_COLLECTED MATERIAL_
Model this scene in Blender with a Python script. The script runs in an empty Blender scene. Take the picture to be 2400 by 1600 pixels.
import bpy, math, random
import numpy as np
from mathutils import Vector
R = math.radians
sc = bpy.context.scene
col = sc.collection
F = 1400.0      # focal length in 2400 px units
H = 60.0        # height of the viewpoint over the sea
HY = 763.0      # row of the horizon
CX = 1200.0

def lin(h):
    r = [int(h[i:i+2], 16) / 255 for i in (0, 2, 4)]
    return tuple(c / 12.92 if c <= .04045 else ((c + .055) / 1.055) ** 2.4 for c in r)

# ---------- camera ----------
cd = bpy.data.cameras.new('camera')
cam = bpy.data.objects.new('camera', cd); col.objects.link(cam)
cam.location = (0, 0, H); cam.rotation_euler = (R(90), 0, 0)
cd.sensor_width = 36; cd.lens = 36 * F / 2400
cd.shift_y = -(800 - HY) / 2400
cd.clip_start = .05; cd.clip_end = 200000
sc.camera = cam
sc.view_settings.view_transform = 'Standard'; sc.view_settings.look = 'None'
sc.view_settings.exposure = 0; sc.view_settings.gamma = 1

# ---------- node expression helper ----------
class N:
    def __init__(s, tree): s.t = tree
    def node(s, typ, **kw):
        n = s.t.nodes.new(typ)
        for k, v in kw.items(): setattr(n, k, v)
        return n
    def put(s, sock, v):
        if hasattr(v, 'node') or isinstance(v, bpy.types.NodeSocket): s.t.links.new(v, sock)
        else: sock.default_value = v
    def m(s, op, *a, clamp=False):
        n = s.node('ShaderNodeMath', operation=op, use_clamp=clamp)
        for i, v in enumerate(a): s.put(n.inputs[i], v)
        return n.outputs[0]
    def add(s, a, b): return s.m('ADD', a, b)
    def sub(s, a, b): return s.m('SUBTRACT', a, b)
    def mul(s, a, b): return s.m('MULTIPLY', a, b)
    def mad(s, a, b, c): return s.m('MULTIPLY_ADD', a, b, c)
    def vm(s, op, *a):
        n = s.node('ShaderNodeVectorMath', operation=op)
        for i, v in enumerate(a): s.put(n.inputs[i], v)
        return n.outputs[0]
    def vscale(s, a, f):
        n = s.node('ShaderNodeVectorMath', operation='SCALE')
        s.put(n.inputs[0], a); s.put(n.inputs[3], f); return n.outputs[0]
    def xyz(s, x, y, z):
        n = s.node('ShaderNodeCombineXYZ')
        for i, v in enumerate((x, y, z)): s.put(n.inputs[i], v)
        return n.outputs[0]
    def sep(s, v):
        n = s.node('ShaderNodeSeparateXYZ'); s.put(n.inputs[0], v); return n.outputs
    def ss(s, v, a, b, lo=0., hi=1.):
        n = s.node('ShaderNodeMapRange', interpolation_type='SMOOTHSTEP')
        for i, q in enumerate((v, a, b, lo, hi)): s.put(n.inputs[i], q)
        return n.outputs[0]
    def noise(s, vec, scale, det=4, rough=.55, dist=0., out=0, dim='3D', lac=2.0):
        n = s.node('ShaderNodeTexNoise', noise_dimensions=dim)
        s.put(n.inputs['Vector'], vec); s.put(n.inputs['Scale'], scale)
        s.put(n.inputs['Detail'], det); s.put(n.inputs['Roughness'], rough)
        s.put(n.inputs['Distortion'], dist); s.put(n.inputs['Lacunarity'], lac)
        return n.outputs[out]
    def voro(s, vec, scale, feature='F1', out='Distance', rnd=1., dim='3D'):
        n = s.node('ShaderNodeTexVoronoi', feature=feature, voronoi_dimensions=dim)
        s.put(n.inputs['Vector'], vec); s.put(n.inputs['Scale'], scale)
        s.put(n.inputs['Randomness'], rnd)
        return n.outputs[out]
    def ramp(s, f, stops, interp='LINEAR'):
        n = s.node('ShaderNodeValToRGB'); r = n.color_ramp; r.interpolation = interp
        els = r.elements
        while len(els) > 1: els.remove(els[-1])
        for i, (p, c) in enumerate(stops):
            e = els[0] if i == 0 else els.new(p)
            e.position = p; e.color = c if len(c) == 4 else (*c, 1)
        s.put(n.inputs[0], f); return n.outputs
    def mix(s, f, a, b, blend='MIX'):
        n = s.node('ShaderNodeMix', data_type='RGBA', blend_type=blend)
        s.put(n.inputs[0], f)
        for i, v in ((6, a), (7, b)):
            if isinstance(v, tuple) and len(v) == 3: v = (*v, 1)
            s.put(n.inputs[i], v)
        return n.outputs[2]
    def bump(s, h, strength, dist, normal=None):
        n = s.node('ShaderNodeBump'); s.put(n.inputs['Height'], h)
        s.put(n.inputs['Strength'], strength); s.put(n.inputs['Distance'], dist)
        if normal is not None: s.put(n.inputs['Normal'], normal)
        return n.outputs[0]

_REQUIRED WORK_
Return, please, the lines of the data from the first through the line containing "sc.view_settings.exposure = 0;", both kept, exactly as they stand and nothing more.

_REPLY_
Model this scene in Blender with a Python script. The script runs in an empty Blender scene. Take the picture to be 2400 by 1600 pixels.
import bpy, math, random
import numpy as np
from mathutils import Vector
R = math.radians
sc = bpy.context.scene
col = sc.collection
F = 1400.0      # focal length in 2400 px units
H = 60.0        # height of the viewpoint over the sea
HY = 763.0      # row of the horizon
CX = 1200.0

def lin(h):
    r = [int(h[i:i+2], 16) / 255 for i in (0, 2, 4)]
    return tuple(c / 12.92 if c <= .04045 else ((c + .055) / 1.055) ** 2.4 for c in r)

# ---------- camera ----------
cd = bpy.data.cameras.new('camera')
cam = bpy.data.objects.new('camera', cd); col.objects.link(cam)
cam.location = (0, 0, H); cam.rotation_euler = (R(90), 0, 0)
cd.sensor_width = 36; cd.lens = 36 * F / 2400
cd.shift_y = -(800 - HY) / 2400
cd.clip_start = .05; cd.clip_end = 200000
sc.camera = cam
sc.view_settings.view_transform = 'Standard'; sc.view_settings.look = 'None'
sc.view_settings.exposure = 0; sc.view_settings.gamma = 1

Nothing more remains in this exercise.